Na contestação à questão do andar que foi reconstruído, é referida na resposta da Câmara que a ampliação em altura está prevista no Plano de Urbanização do Núcleo Histórico de Alfama e Colina do Castelo e que o dono da obra aproveitou um espaço já existente - o sotão - e sem condições de habitabilidade, e o transformou num piso "amansardado, com um pé direito regulamentar e condições de iluminação e ventilação adequadas aos atuais padrões de exigência" - esta questão, da mansarda, tem sido muito polémica entre os puristas que consideram que a tradição de Lisboa manda construir aguas furtadas e não esta versão, "afrancesada".

A CML não dá resposta sobre as águas que passaram a cair no logradouro, nem sobre as novas chaminés.

Em relação às chaminés, a autarquia remete para a responsabilidade dos técnicos do projeto de arquitetura e os de especialidade, mas frisa que há "ambiguidades, ou omissão, na representação nos desenhos, que corresponde a factos desenvolvidos na reclamação". Embora, tenham sido fiscalizadas pela Divisão de Uniformização e Fiscalização Urbanística e a DGPC não tendo sido "detetados quaisquer incumprimentos". Por isso o documento foi colocado à consideração do diretor municipal que o aprovou.

A CML também não dá respostas quanto às consequências da mudança do escoamento das águas no telhado - para fora da muralha e, agora, para dentro da muralha e do saguão, em baixo.

PSD quer ver queixas
Esta queixa é um dos exemplos de documentos que os vereadores do PSD na Assembleia Municipal de Lisboa querem ver para verificar todo o processo de licenciamento das obras de reabilitação do edifício que o agora ex-vereador do Bloco de Esquerda comprou, em Alfama, por 347 mil euros, num leilão do Instituto de Gestão Financeira da Segurança Social.
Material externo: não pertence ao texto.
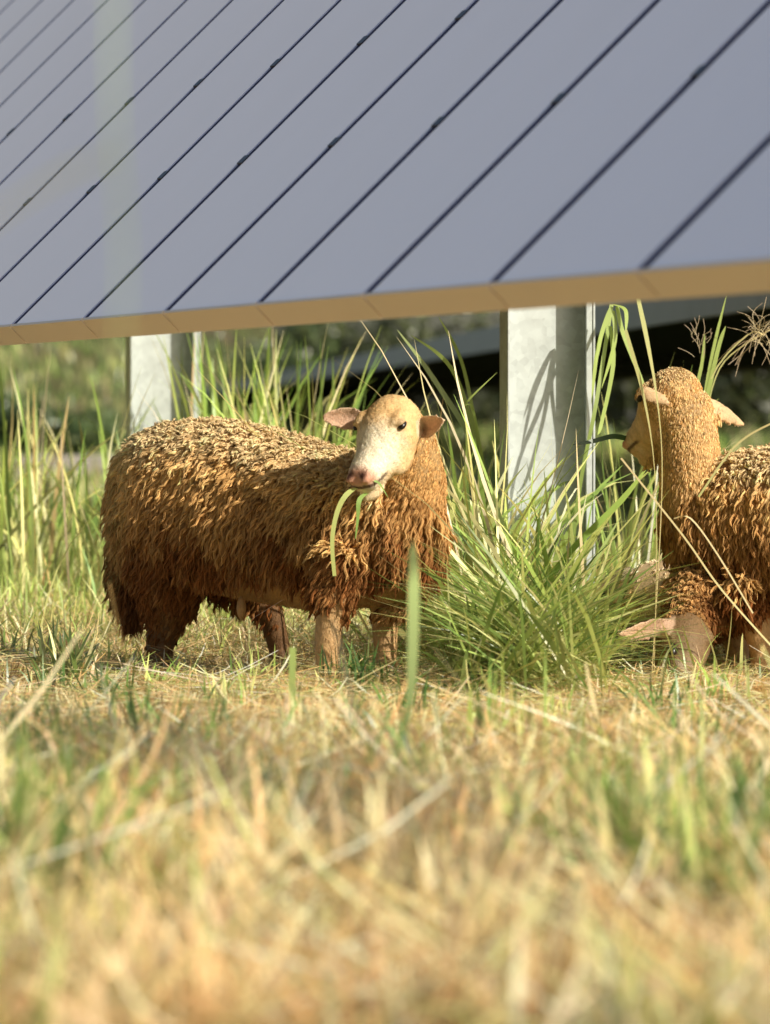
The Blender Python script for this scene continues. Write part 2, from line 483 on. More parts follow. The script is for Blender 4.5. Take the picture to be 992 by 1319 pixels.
def tuft(name, label, n, px0, spx, d0, sd, lmin, lmax, lean_az, lean_sp, th, bend, wmin, wmax, cols, group=None, dry=0.12, cat='grass tuft'):
    px = rng.normal(px0, spx, n); px = np.where((px0 > 550) & (px0 < 795) & (px > 765), 1430-px, px); y = rng.normal(d0, sd, n); x = (px-496)/FPX*y
    pos = np.stack([x, y, ground(x, y)], 1)
    az = lean_az + rng.normal(0, lean_sp, n)
    L = rng.uniform(lmin, lmax, n)
    ct = pick(cols, n); cr = pick(GREENROOT, n)
    dr = rng.random(n) < dry
    sc = pick([STRAW[i] for i in (0, 2, 5, 6)], n); ct[dr] = sc[dr]; cr[dr] = sc[dr]*.7
    a = blades(pos, L, az, np.abs(rng.normal(th, .18, n)), rng.normal(bend, .5, n), rng.uniform(wmin, wmax, n), ct, cr, T=8, twist=.5)
    org = (float((px0-496)/FPX*d0), d0, 0.0)
    o = link(name, ribbons(name, *a, origin=org), M['grass']); o.location = org
    return tag(o, label, cat, group)


GG = 'tall grass tufts round the near post'
tuft('grass_tuft', 'loose tangle of long yellowing stems sprawling across the foot of the near post', 100, 690, 80, 13.8, .3, .45, .95, pi*.85, .9, .55, .75, .004, .012, GREEN+[(.66, .62, .26), (.74, .64, .34)], GG, dry=.3)
tuft('grass_tuft', 'tall green grass tuft between the brown sheep and the steel post', 170, 615, 48, 14.5, .28, .3, .68, pi*.2, 1.3, .18, .75, .006, .021, GREEN, GG)
tuft('grass_tuft', 'sprawling green grass tuft at the foot of the near steel post', 190, 690, 80, 14.3, .22, .2, .5, -pi*.9, .8, .45, .7, .006, .021, GREEN+DEEP, GG)
tuft('grass_tuft', 'grass tuft in front of the sheep reaching up beside the post', 40, 760, 24, 14.3, .25, .25, .58, pi*.9, 1.2, .25, .8, .004, .012, GREEN+GREEN+STRAW[:1], GG)
tuft('grass_tuft', 'low fan of grass left of the grazing sheep head', 110, 735, 34, 13.1, .15, .08, .22, pi*.95, .4, .55, .6, .003, .009, GREEN+DEEP, GG)
tuft('grass_tuft', 'slender grass tuft between the near post and the raised sheep head', 46, 800, 22, 15.1, .2, .45, .85, 1.6, 2.0, .14, .5, .004, .012, GREEN, GG)
tuft('grass_tuft', 'thin fan of grass blades in front of the face of the grazing sheep', 30, 885, 36, 13.05, .06, .07, .19, pi*.6, 1.6, .25, .6, .003, .009, GREEN+DEEP, None, dry=.2)
LG = 'tall grass tufts behind the brown sheep'
tuft('grass_tuft', 'bright green grass tuft just right of the far steel post', 150, 300, 30, 18.2, .4, .5, .95, 0.5, 1.6, .1, .45, .008, .018, [(.20, .32, .05), (.26, .36, .07)], LG)
tuft('grass_tuft', 'tall grass tuft behind the back of the brown sheep', 120, 385, 30, 17.2, .5, .5, .92, 2.6, 1.6, .12, .5, .007, .016, GREEN, LG)
tuft('grass_tuft', 'tall pale grass tuft left of the far steel post', 45, 70, 60, 18.0, .8, .45, .9, 1.5, 2.0, .16, .5, .007, .017, GREEN+[(.36, .38, .14)], LG, dry=.25)
tuft('grass_tuft', 'tall soft grass tuft at the far left edge of the meadow', 90, 10, 30, 18.6, .5, .4, .85, 1.5, 2.0, .15, .5, .008, .018, GREEN+[(.40, .42, .16)], LG, dry=.25)
tuft('grass_tuft', 'soft grass tuft standing in front of the far steel post', 60, 165, 26, 17.0, .3, .3, .62, 1.5, 2.0, .18, .5, .006, .014, GREEN+[(.40, .42, .16)], LG, dry=.2)
tuft('grass_tuft', 'dark low tuft of leaves behind the hind legs of the brown sheep', 60, 85, 16, 13.3, .1, .07, .17, pi, 1.5, .4, .5, .005, .012, [(.05, .09, .03), (.08, .11, .04)], None, dry=.1)


def path_ribbon(pts, w, ctip, croot, side=(1, 0.2, 0), T=16, wp=None):
    """one blade along a smooth path through world points; returns arrays for ribbons"""
    pts = np.array(pts, float); k = len(pts)
    s = np.linspace(0, k-1, T); out = np.zeros((T, 3))
    for j, u in enumerate(s):
        i = min(int(u), k-2); f = u-i
        p0 = pts[max(i-1, 0)]; p1 = pts[i]; p2 = pts[i+1]; p3 = pts[min(i+2, k-1)]
        out[j] = 0.5*((2*p1)+(-p0+p2)*f+(2*p0-5*p1+4*p2-p3)*f*f+(-p0+3*p1-3*p2+p3)*f**3)
    t = np.linspace(0, 1, T)
    W = .5*w*(np.interp(t, *wp) if wp else np.interp(t, [0, .2, .7, 1], [.8, 1, .8, .08]))
    tan = norm(np.gradient(out, axis=0))
    S = norm(np.cross(tan, np.cross(np.array(side, float), tan)) + 1e-6)
    c = np.array(croot)[None]*(1-t)[:, None]+np.array(ctip)[None]*t[:, None]
    return out[None], W[None], S[None], c[None]


def plant(name, label, cat, rs, mat='grass', group=None, name_part=None):
    org = rs[0][0][0, 0].copy()
    me = ribbons(name, np.concatenate([r[0] for r in rs]), np.concatenate([r[1] for r in rs]), np.concatenate([r[2] for r in rs]), np.concatenate([r[3] for r in rs]), origin=org)
    o = link(name, me, M[mat]); o.location = org
    return tag(o, label, cat, group)


G1 = (.30, .38, .11); G2 = (.14, .20, .05); GD = (.07, .13, .035); ST = (.62, .52, .28); SB = (.45, .36, .17)
FLAT = ([0, 1], [1, 1])
# two stalks leaning left above the brown sheep's head
plant('grass_stalk', 'green grass stalk leaning left over the head of the brown sheep', 'grass stalk',
      [path_ribbon([P(650, 760, 14.6), P(622, 600, 14.6), P(560, 490, 14.6), P(512, 425, 14.6)], .016, (.30, .36, .14), G2),
       path_ribbon([P(622, 600, 14.6), P(585, 480, 14.58), P(530, 432, 14.5)], .012, G1, G1),
       path_ribbon([P(618, 580, 14.6), P(596, 470, 14.6), P(565, 408, 14.5)], .010, G1, G1),
       path_ribbon([P(630, 640, 14.6), P(610, 530, 14.5), P(600, 520, 14.4), P(640, 480, 14.4)], .007, G1, G1)])
# leaves hanging beside the post
rs = [path_ribbon([P(728, 800, 14.4), P(745, 640, 14.4), P(768, 520, 14.4), P(788, 392, 14.5)], .010, G1, G2, wp=FLAT)]
for a in ([(788, 395), (775, 430), (768, 470)], [(790, 400), (792, 440), (775, 500)], [(795, 395), (803, 430), (830, 500), (836, 540)],
          [(785, 400), (770, 450), (762, 520)], [(790, 392), (806, 400), (806, 430)], [(786, 420), (790, 470), (775, 545), (770, 560)]):
    rs.append(path_ribbon([P(x, y, 14.45-.02*i) for i, (x, y) in enumerate(a)], .0115, (.36, .46, .12), G1))
plant('grass_stalk', 'green stalk with a drooping head of leaves beside the near steel post', 'grass stalk', rs)
plant('grass_stalk', 'straight pale stalk crossing in front of the raised head of the right sheep', 'grass stalk',
      [path_ribbon([P(838, 900, 13.0), P(850, 700, 13.0), P(853, 590, 13.0), P(846, 510, 13.0), P(834, 440, 13.0), P(822, 384, 13.0)], .011, (.46, .50, .22), (.5, .4, .2), wp=([0, .5, .62, .85, 1], [.18, .2, .4, 1, .8])),
       path_ribbon([P(842, 900, 13.02), P(846, 700, 13.02), P(842, 590, 13.02), P(828, 505, 13.02), P(806, 425, 13.0)], .009, (.44, .46, .2), SB, wp=([0, .5, .62, .85, 1], [.18, .2, .4, 1, .8]))])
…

As obras terão custado mais 640 mil euros.

Toda a polémica acabaria por motivar a demissão de Robles, nesta segunda-feira. O requerimento do PSD para ter acesso a todo o processo foi entregue esta segunda-feira, como disse ao DN Paulo Ribeiro (presidente da concelhia do partido), e tem como objetivo a análise da forma como decorreu o licenciamento e se houve queixas por parte de "terceiros" quanto às obras como frisou o dirigente partidário.